Now I appreciate that this will really piss some people off, but Baroness Jenkin was right. Some of the poor do not know how to cook. This is an historical problem. My folks and their folks were brought up in the East End of London. Looking back it would seem an horrific childhood. In my mum’s case it was seven to a bed with a father who was a boxer who practiced on her mother. In 1905 she had the courage to divorce him which in those days was courageous. But they all stuck together. And before the days of welfare putting food on the table was a problem. Mothers knew every wrinkle. On a Saturday evening my mum would go to the bakers and get a bag of stale biscuits for a penny. They scoured the markets and got good deals. They ate. Not like princes but well enough to share a meal with one child from the orphanage every Sunday.

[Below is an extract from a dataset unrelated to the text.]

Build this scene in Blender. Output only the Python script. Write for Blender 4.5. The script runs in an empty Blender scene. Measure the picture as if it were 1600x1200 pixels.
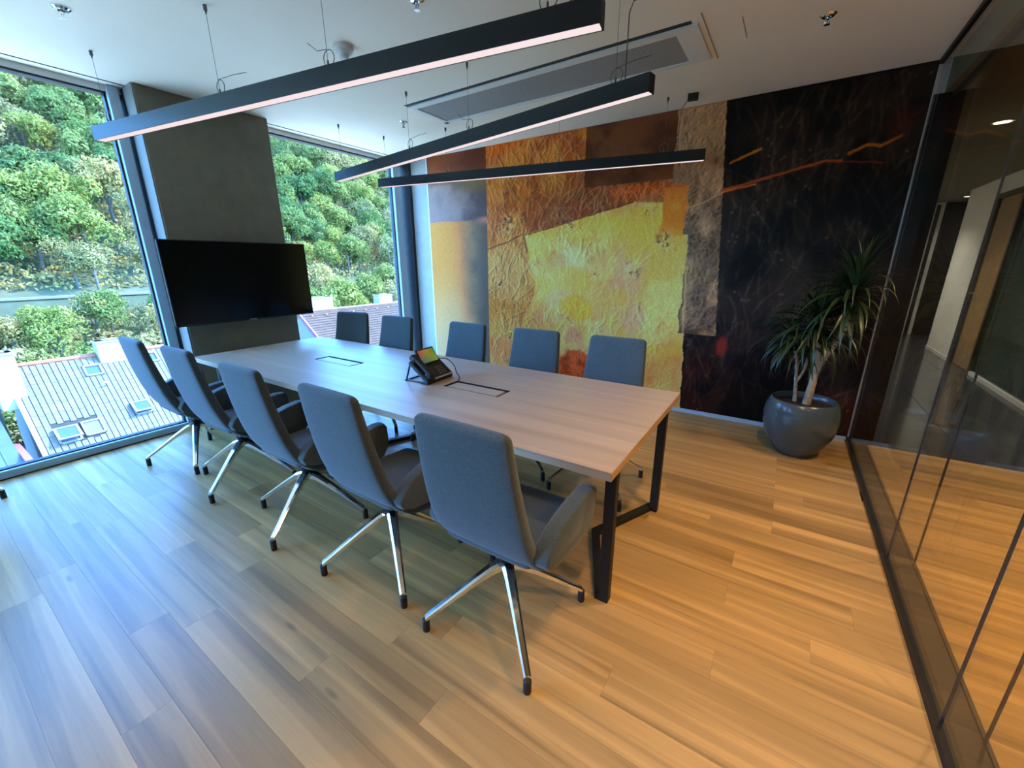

The art of making the best of what you could obtain has always been the way the poor have eaten. Go to Italy and France and realise that was is now haute cuisine was basically how the poor ate. Pomme Boulangere is just potatoes and onions shoved in a baker’s oven when it was cooling down after the last bake of the day.
The trouble is that in this country families have been fragmented. Often single mothers are products of other single mothers. The handed down art of cooking nutritiously and cheaply has been mostly lost. In the days of terraced housing mums would be just a few doors down and would always be about help out in cooking and looking after the kids. Society has changed.
Years ago I used to appear on KILROY and other television shows discussing this. A nutritionist would appear and show healthy a cheap food that could be bought from the market at a fraction of the cost of a supermarket. She would be looked on as if she had just been beamed down from another planet. That was in the eighties. We haven’t moved on.
I think it is quite appalling that someone as fundamentally decent and socially aware as Ann should be forced to apologise for something that is true. But a difficult truth.
This has nothing to do with benefit policy, nothing to do with food banks and everything to do with common sense and education. It’s time we taught mums and dads how to cook.